UX Case Study · Visual & Information Design · Spring 2026
Designer
Ghazal
Mojtahedi
Project
Charles Ostman — Redesigning a Futurist's Digital Presence
A redesign addressing five core issues — grid structure, navigation, figure-ground separation, typography, and color accessibility.
Redesigned by Ghazal Mojtahedi
Skills Demonstrated
Problem Statement
A visually chaotic site failing its audience
The Charles Ostman website suffered from a complex background overwhelming content, inconsistent typography with no clear hierarchy, highly saturated competing colors reducing accessibility, a broken grid with random element placement, and confusing navigation — all creating a high cognitive load experience that made the site difficult to scan, navigate, and understand.
Design Process
01
Audit
Analyzed the site across grid, navigation, hierarchy, typography, and color to identify friction points.
02
Framework
Applied Gestalt principles and Universal Principles of Design as the theoretical lens.
03
Redesign
Created high-fidelity redesigns for each issue — grid, navigation, figure-ground, typography, color.
04
Evaluate
Tested for color blindness accessibility and compared against originals to verify improvements.
Issues & Solutions
Five problems.
Five solutions.
Original — Before
Redesigned — After
Issue 01 · Grid Structure
No clear grid — random element placement
The original appeared to have a three-column layout but alignment was inconsistent. No visual hierarchy made it impossible to distinguish headings from links or content types, increasing cognitive load significantly.
Solution →
Introduced a strict column grid organizing content into clear vertical sections, separating images, text, and media into defined columns — reducing cognitive load and improving scannability.
Issue 02 · Navigation
Overwhelming menus with no labels or grouping
Images lacked labels or clickable cues — users couldn't tell if elements were interactive. No content grouping meant users had to guess their way through the archive rather than being guided.
Solution →
Redesigned the archive with search and filtering by topic, media type, year, and institution — aligning with how users expect archive systems to work and making navigation predictable.

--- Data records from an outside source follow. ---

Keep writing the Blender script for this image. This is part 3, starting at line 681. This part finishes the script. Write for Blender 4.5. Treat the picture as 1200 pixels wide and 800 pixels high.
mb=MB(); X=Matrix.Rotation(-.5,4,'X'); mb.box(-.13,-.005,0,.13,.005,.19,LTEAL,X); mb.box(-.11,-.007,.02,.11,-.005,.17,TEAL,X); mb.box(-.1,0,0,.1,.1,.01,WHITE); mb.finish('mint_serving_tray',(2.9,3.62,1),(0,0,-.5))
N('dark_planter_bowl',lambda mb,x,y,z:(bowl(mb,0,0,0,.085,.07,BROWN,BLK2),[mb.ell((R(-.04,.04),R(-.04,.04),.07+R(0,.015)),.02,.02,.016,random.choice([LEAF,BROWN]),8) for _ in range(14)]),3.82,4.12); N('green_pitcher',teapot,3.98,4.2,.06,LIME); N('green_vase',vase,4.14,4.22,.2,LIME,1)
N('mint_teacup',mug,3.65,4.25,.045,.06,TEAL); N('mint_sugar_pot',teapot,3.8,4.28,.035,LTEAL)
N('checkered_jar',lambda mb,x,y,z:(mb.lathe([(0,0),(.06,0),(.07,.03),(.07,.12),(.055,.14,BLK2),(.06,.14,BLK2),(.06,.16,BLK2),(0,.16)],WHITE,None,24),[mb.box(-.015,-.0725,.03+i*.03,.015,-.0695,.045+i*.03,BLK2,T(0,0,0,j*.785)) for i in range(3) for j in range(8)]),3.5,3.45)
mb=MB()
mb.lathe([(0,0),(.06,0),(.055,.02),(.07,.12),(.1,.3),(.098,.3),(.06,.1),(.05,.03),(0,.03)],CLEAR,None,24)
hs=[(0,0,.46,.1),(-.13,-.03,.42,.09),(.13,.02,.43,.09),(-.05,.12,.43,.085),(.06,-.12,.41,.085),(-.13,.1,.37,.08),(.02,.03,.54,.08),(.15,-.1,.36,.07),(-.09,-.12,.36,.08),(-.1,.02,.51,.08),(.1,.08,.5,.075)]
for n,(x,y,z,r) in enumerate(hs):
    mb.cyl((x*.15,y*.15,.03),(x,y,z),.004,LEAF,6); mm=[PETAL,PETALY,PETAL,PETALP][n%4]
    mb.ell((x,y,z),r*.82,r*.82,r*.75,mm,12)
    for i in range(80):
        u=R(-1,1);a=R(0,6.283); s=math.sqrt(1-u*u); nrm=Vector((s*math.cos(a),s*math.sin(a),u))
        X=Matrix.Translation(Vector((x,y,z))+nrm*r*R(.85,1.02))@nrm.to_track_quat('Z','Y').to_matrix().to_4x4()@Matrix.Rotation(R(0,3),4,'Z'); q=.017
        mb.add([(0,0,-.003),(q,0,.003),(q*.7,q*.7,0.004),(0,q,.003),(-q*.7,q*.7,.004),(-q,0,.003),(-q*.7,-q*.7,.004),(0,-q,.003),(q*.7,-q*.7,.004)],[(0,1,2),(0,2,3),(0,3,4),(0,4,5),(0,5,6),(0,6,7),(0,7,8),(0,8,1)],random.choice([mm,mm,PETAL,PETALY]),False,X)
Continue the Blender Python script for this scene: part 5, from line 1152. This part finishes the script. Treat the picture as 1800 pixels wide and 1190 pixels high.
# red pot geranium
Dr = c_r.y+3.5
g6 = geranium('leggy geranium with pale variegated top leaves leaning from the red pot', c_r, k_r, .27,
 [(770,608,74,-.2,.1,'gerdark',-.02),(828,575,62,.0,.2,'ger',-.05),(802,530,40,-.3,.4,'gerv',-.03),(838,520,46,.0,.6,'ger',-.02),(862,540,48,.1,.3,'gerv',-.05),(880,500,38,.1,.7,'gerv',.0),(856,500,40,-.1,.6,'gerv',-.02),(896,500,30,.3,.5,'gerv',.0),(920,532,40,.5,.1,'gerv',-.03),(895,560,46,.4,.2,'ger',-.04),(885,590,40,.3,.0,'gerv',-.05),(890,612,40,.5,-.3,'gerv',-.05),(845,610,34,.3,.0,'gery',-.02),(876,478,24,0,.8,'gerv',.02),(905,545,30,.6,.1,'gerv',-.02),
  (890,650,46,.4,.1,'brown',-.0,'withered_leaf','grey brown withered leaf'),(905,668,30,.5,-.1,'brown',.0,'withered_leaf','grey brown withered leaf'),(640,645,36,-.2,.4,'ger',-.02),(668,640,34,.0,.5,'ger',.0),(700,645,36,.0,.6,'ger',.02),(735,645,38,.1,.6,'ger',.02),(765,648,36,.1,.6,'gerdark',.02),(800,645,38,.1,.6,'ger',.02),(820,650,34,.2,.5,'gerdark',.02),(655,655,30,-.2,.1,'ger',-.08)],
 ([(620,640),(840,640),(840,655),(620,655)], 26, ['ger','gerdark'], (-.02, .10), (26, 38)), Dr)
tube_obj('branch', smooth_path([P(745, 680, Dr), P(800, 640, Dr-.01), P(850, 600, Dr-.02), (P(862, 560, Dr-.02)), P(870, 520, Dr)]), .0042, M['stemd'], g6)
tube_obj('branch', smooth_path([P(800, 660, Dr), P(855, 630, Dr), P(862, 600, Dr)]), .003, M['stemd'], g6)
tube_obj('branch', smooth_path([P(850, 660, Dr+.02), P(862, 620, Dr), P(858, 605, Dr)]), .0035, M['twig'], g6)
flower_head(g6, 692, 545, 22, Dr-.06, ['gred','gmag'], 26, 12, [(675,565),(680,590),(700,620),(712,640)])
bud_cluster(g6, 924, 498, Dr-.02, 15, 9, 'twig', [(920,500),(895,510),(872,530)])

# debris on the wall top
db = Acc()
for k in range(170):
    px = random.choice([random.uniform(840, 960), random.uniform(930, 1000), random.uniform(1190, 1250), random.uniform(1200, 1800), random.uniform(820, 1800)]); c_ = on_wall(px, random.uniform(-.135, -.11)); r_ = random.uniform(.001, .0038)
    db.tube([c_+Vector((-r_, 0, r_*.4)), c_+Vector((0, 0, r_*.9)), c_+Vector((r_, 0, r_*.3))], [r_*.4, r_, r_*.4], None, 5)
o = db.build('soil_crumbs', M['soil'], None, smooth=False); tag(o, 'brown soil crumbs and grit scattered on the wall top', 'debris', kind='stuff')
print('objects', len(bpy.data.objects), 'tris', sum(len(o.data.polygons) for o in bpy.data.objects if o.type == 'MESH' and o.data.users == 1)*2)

Issue 03 · Gestalt · Figure-Ground
Text blends into complex background imagery
The visually dominant background made it impossible to separate content from the ground. High cognitive effort was required just to read the page, directly violating the Gestalt figure-ground principle.
Solution →
Added a darker overlay, organized the layout into structured sections, and increased white space — making it easy for users to differentiate text and interface elements from the background.
Issue 04 · Typography
Multiple competing typefaces with no hierarchy
Inconsistent font styles and too many typefaces made the design feel cluttered. Users couldn't identify the most important information or how to scan the page efficiently.
Solution →
Unified to a single typeface (Roboto) with a consistent weight system — regular, medium, bold — creating a clear hierarchy between headings, subheadings, and body text.
Issue 05 · Color Theory
Saturated competing colors reducing accessibility
Bright blue, yellow, and pink on complex backgrounds weakened hierarchy. Color blindness testing revealed text on images was nearly invisible — a significant accessibility failure.
Solution →
Reduced to a consistent, balanced palette with improved contrast ratios — preserving the futuristic tone of the original while fixing readability and passing color blindness accessibility tests.
Reflection
What I took away
Visual hierarchy isn't decorative — when users can't distinguish headings from body text or content from background, the entire experience breaks down regardless of how interesting the content is.
Gestalt principles gave me a precise vocabulary for explaining why certain designs feel confusing — the figure-ground problem here wasn't just "hard to read" but a specific cognitive failure that could be fixed systematically.
Color accessibility testing revealed problems invisible to most users — designing for color blindness made the redesign better for everyone, not just those with visual impairments.
Preserving the original tone while improving usability was the hardest balance — the futuristic aesthetic was core to Ostman's identity, so the redesign had to feel like an evolution, not a replacement.